Marriage is Hard AF
Do you have those couple friends that you hang out with consistently that you think have it all together? You wonder if they ever fight about things like whether the ketchup goes on the meatloaf before or after cooking. Do they argue over who does more around the house? Do they occasionally daydream about how glorious life would be after divorce?
My wife and I have been together for 17 years, but the past year or two have been quite the challenge. Mostly me being a DB. We got trapped in a cycle of negativity that neither was willing to break. Foolish pride.
The change only started to occur when we both took responsibility for our own actions and quite trying to change the other through hours of finger pointing and criticism.

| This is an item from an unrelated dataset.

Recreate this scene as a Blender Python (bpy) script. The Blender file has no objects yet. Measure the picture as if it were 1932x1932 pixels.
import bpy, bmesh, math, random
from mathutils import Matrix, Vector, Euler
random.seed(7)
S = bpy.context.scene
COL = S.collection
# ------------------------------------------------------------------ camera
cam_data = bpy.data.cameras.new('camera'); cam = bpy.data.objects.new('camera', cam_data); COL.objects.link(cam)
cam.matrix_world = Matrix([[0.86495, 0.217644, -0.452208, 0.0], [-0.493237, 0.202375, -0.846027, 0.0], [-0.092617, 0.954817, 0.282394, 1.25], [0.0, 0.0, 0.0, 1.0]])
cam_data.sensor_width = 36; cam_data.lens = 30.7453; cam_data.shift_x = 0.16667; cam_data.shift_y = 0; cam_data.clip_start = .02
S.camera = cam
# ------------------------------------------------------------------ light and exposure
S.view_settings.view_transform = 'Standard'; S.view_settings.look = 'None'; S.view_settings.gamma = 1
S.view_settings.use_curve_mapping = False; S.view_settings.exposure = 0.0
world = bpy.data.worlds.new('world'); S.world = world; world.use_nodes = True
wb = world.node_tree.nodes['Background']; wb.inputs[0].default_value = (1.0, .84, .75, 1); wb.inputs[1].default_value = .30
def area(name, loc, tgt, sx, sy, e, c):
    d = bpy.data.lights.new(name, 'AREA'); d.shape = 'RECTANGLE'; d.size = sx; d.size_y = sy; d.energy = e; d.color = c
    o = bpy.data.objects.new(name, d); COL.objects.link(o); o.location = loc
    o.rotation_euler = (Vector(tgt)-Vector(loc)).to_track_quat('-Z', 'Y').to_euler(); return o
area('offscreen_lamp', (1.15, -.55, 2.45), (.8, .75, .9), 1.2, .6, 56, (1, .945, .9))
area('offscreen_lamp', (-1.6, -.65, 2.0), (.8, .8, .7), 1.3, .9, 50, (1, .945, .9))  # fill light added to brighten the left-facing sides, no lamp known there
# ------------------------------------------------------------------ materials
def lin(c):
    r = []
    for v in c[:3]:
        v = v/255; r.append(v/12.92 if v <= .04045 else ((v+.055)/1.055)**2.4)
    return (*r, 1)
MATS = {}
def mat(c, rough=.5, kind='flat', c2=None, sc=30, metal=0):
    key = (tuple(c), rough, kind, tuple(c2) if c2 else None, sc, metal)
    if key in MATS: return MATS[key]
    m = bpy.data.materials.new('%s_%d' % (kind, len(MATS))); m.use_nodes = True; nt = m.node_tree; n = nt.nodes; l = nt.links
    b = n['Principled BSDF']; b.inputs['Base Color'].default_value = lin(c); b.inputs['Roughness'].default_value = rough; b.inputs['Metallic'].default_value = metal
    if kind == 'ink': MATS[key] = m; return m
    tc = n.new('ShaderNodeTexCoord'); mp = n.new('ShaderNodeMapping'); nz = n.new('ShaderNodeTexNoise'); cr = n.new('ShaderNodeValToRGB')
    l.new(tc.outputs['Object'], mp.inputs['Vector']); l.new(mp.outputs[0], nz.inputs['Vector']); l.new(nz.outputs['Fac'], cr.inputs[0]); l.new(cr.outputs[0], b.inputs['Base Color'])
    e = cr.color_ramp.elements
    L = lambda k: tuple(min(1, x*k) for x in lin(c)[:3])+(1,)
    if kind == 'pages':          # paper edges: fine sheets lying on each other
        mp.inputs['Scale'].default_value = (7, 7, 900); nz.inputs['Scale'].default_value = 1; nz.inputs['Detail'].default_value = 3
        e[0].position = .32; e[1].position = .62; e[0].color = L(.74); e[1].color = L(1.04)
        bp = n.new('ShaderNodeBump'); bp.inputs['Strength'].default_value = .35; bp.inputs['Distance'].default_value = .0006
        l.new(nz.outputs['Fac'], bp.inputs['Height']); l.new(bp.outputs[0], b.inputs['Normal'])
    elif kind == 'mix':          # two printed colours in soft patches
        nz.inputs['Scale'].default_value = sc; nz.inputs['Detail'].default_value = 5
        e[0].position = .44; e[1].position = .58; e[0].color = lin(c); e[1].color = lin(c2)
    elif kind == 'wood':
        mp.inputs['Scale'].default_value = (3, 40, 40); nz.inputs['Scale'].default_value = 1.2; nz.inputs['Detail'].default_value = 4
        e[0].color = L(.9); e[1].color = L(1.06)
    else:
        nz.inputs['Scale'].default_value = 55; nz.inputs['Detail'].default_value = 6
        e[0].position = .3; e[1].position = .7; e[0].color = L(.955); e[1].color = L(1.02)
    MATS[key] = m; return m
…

Seriously, when’s the last time you made significant change from being criticized or ridiculed? Or go a little further, when is that last time you made significant change at all?
Change is hard enough when you are trying to change yourself. Changing someone else is going to be even more difficult, if not impossible.
What if breaking this cycle was something simple and even enjoyable?
Think of a triangle where you are at one corner at the bottom, and your spouse is on the other bottom corner. Then at the top, you place something that you both want to work towards.
Maybe it’s your children, saving for a big purchase, a much needed vacation, spiritual growth, etc. As you each make strides toward that goal individually and move toward the top corner, you will notice that you inevitably become closer.
Sometimes a common concern or interest may be just what you need to get out of the cycle of negativity.